I think the concept of Luther being fractured in some way is an interesting take... Perhaps reducing the contrast in the grey areas of the shards would minimize the harshness a bit though?

The only thing that's throwing me a bit is the type. I like the type that runs down vertically, but the type stacked in the middle is throwing me in terms of continuity. Maybe less leading?

I do like that typeface though... Garamond? And the red ornament is nice touch.

The Glaswegian said...

Remember to change 'forward' to 'foreword'.

The Glaswegian said...

And I would drop 'Author of many fine books'.

bPHatke said...

Holey Moley! Ten comments! Smallpax is hoppin'!

StubbleSpark said...

Some alternative suggestions:

1) I have always thought the division of the Mystical Body of Christ at the hands of Luther as types of the physical wounds of Christ scourged at the pillar.
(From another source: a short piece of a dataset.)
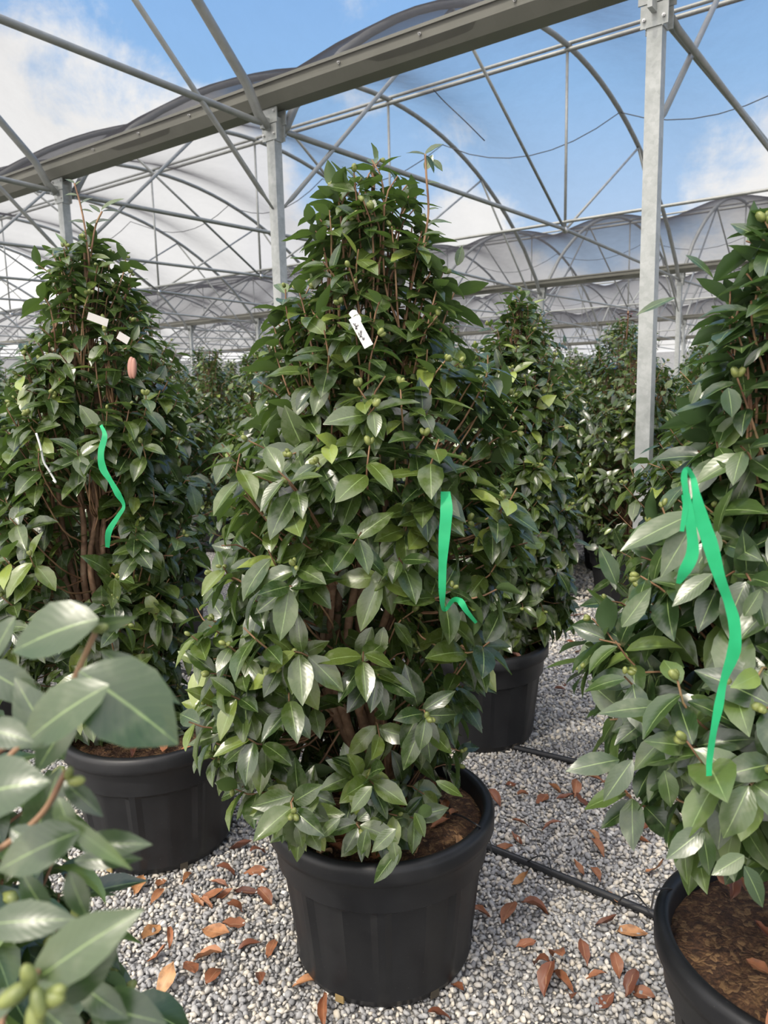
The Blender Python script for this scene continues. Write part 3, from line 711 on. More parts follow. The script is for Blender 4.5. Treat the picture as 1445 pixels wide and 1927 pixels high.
MAINB = (-.03, 2.06)
mainE = px_env([(285, 700, 745), (330, 585, 815), (400, 550, 850), (470, 530, 868), (540, 490, 890), (620, 455, 920), (700, 435, 960), (800, 400, 985), (900, 380, 1005), (1000, 365, 1010), (1100, 365, 995), (1200, 345, 960), (1300, 340, 930), (1400, 350, 950), (1460, 430, 930)], *MAINB)
def main_gap(p):
    x, y, z = proj(p)
    if p[1] > 2.06: return False
    if (x > 800 and y > 1425) or (585 < x < 665 and y > 1470): return True
    return (570 < x < 760 and 900 < y < 1480 and rng.uniform() < .74) or (y < 520 and rng.uniform() < .35)
hero_main = [ # base px, tip px, depth, width ratio, normal tilt
 (793, 1368, 758, 1450, 1.86, .46, -.3, .2), (795, 1362, 850, 1420, 1.86, .46, .2, .2), (598, 935, 606, 1000, 1.92, .62, 0, 0), (560, 972, 600, 1018, 1.93, .5, -.2, .3),
 (538, 742, 536, 795, 1.92, .6, 0, 0), (585, 835, 634, 885, 1.9, .5, .2, .1), (700, 1180, 671, 1255, 1.88, .5, -.3, .2), (722, 1180, 712, 1240, 1.87, .46, .1, .1), (742, 1172, 776, 1218, 1.87, .5, .4, .2),
 (715, 1130, 645, 1162, 1.87, .4, -.3, .5), (605, 1035, 600, 1098, 1.93, .5, 0, 0), (650, 1070, 645, 1125, 1.93, .55, 0, .1), (740, 990, 735, 1050, 1.95, .6, .1, 0), (675, 945, 655, 1000, 1.95, .5, 0, 0),
 (755, 490, 742, 545, 2.0, .6, .1, 0), (600, 495, 592, 540, 2.0, .55, 0, 0), (715, 515, 712, 575, 2.0, .5, 0, .2), (668, 640, 662, 692, 1.98, .5, 0, 0), (805, 645, 800, 690, 1.98, .5, 0, 0), (745, 760, 750, 830, 1.93, .5, .1, 0),
 (705, 790, 700, 860, 1.93, .5, -.1, 0), (770, 790, 765, 850, 1.93, .5, .3, 0), (960, 1060, 962, 1115, 1.95, .5, .2, 0), (845, 905, 848, 962, 1.9, .6, 0, 0), (870, 1150, 858, 1210, 1.88, .45, 0, 0),
 (700, 1480, 660, 1530, 1.75, .5, -.2, .4), (745, 1560, 700, 1605, 1.70, .5, -.3, .3), (750, 1600, 705, 1665, 1.68, .4, -.2, .1), (740, 1585, 748, 1628, 1.68, .6, .1, .1), (600, 1500, 560, 1545, 1.75, .5, -.3, .3), (560, 1550, 568, 1598, 1.75, .5, 0, .1), (690, 1560, 680, 1610, 1.70, .5, 0, .2),
 (780, 1530, 800, 1575, 1.72, .55, .4, .4), (640, 1540, 600, 1580, 1.73, .45, -.3, .3), (820, 1470, 870, 1500, 1.78, .4, .3, .4), (480, 1390, 420, 1440, 1.9, .42, -.4, .3), (470, 1400, 450, 1470, 1.9, .4, -.1, .2), (430, 1380, 350, 1405, 1.92, .35, -.5, .4), (500, 1400, 500, 1470, 1.86, .45, 0, .1),
 (800, 320, 815, 290, 2.05, .55, .2, .2), (812, 300, 832, 320, 2.05, .6, .3, 0), (770, 345, 775, 385, 2.03, .6, 0, 0), (700, 470, 690, 510, 2.0, .5, 0, 0), (860, 500, 872, 462, 2.02, .5, .4, .3)]
rootM, TPM = potted('large camellia shrub in the black pot at centre front, tallest of all', 'camellias in the front row', MAINB, mainE, tips=560, leafL=(.084, .122), hero=hero_main, gap=main_gap, seed=3, nstem=9, rot=.35)

# long whip at the top right of the main plant
def whip(root, O, pts, leafs, r0=.003, col=MLEAF):
    m = MB(); m.tube([p - O for p in ease(pts, 5)], r0, 6); m.build('shoot', MTWIG, root, True)
    P = []; D = []; N_ = []; L = []
    for (p, t_) in leafs: P.append(p); D.append(t_ - p); N_.append(np.array([.1, -.5, .9])); L.append(np.linalg.norm(t_ - p))
    L = np.array(L); n = len(L)
    V, Fs, uv, va = leaves(np.array(P), np.array(D), np.array(N_), L, L * .5, np.full(n, .25), np.full(n, .35), rng.uniform(.3, .7, n))
    link('shoot_leaves', make_mesh('shoot_leaves', V - O, Fs, col, True, uv, va), root)
OM = np.array([*MAINB, 0]); q = lambda x, y, Y=2.0: aty(x, y, Y)
whip(rootM, OM, [q(795, 470), q(806, 400), q(802, 330), q(800, 290)], [(q(800, 290), q(832, 263)), (q(801, 292), q(822, 322)), (q(801, 292), q(765, 280)), (q(803, 345), q(828, 340)), (q(804, 370), q(785, 362)), (q(805, 395), q(826, 388)), (q(806, 420), q(850, 410))])

PL2 = (-.87, 2.66)
E2 = px_env([(425, 125, 200), (445, 90, 235), (480, 55, 265), (560, 40, 290), (640, 15, 320), (740, -20, 355), (850, -30, 375), (1000, -40, 390), (1100, -40, 400), (1200, -10, 400), (1290, 60, 400), (1350, 150, 390)], *PL2)
def gap2(p):
    x, y, z = proj(p)
    return p[1] < 2.75 and 60 < x < 210 and 870 < y < 1110 and rng.uniform() < .9
root2, TP2 = potted('tall camellia in a black pot left of the central one, with white tags', 'camellias in the front row', PL2, E2, tips=480, leafL=(.088, .122), gap=gap2, seed=5, nstem=9, rot=.1)
O2 = np.array([*PL2, 0]); q2 = lambda x, y, Y=2.6: aty(x, y, Y)
whip(root2, O2, [q2(168, 500), q2(160, 430), q2(150, 380), q2(140, 345)], [(q2(140, 345), q2(122, 333)), (q2(141, 350), q2(150, 338)), (q2(146, 368), q2(118, 362)), (q2(150, 385), q2(170, 368)), (q2(152, 395), q2(175, 395)), (q2(165, 425), q2(205, 405)), (q2(160, 420), q2(128, 410))])
whip(root2, O2, [q2(172, 470), q2(180, 425), q2(192, 398)], [(q2(192, 398), q2(225, 392)), (q2(190, 396), q2(228, 365)), (q2(188, 400), q2(168, 380))])

PL5 = (.905, 1.45)
E5 = px_env([(400, 1400, 1560), (470, 1340, 1610), (540, 1310, 1640), (620, 1300, 1670), (700, 1280, 1700), (800, 1245, 1740), (900, 1235, 1760), (1000, 1160, 1800), (1100, 1140, 1820), (1200, 1080, 1850), (1300, 1075, 1860), (1400, 1090, 1840), (1480, 1180, 1780)], *PL5, shrink=.05)
hero5 = [(1310, 965, 1175, 1035, 1.25, .35, -.4, .4), (1320, 960, 1250, 1085, 1.25, .4, -.2, .2), (1370, 730, 1380, 783, 1.35, .75, 0, 0), (1300, 760, 1320, 720, 1.4, .5, .2, .2), (1160, 1100, 1130, 1030, 1.35, .45, -.2, .3), (1170, 1180, 1230, 1110, 1.3, .4, .2, .3),
 (1245, 1330, 1130, 1345, 1.3, .35, -.4, .6), (1250, 1320, 1290, 1370, 1.3, .5, .2, .3), (1300, 1310, 1370, 1360, 1.28, .5, .3, .3), (1165, 1430, 1070, 1455, 1.33, .45, -.4, .3), (1190, 1430, 1140, 1510, 1.3, .45, -.2, .1), (1250, 1450, 1265, 1520, 1.25, .6, 0, .1), (1320, 1560, 1340, 1650, 1.2, .45, .1, .1), (1325, 1560, 1260, 1620, 1.2, .5, -.3, .1), (1400, 1610, 1345, 1650, 1.15, .5, -.3, .1), (1400, 1630, 1440, 1710, 1.15, .5, .2, .1),
 (1400, 690, 1440, 650, 1.35, .3, .3, .5), (1270, 560, 1200, 590, 1.4, .3, -.4, .6), (1290, 480, 1345, 520, 1.42, .4, 0, .5), (1340, 1080, 1270, 1140, 1.25, .4, -.3, .4), (1350, 1000, 1330, 1060, 1.27, .55, 0, .1), (1400, 1160, 1440, 1110, 1.25, .5, .3, .3)]
root5, TP5 = potted('large camellia overhanging its black pot at the right edge of the photo', 'camellias in the front row', PL5, E5, tips=350, leafL=(.090, .126), hero=hero5, seed=10, nstem=8, gap=lambda p: p[1] < 1.45 and 1340 < proj(p)[0] and 600 < proj(p)[1] < 1050 and rng.uniform() < .55, material=MLEAFB, rot=.6)

PL4 = (.44, 3.50)
E4 = px_env([(545, 940, 1010), (600, 900, 1040), (700, 850, 1080), (800, 840, 1095), (900, 830, 1100), (1000, 820, 1105), (1100, 820, 1105), (1160, 840, 1090), (1200, 870, 1050)], *PL4)
root4, TP4 = potted('camellia in a black pot standing just behind the central one, to its right', 'camellias in the second row', PL4, E4, tips=430, lpt=(5, 8), leafL=(.086, .118), seed=12)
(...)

I understand the desire for continuity, but you why not make one element of original the focal point of continuity. Is there a reason we have to have both the cracks AND Luther's mug on every single edition? By the third and fourth book, that might become maddening.

2) Comical approach: Luther swinging the axe of the Solas at a great Oak representing the Church. When the axe strikes, it breaks instead of the tree being felled.

3) Use cracks to separate an image of Luther from that of the Church. Too simple? At least it portrays visually what the title says.

The Perseverance Podcast said...

I like the new design for book II a lot! It really catches the eye. And like Abigail said, the little red ornament is a nice touch. I didn't realize that Luther was supposed to be splitting apart though. To me it just looked like it overlays a picture of Luther. Maybe darken up the drop shadow along the edges? Very nice though.

I don't really know if it is any more offensive than the first book cover, but then again I am not Lutheran. I have a lot of respect for Lutherans and get along great with them.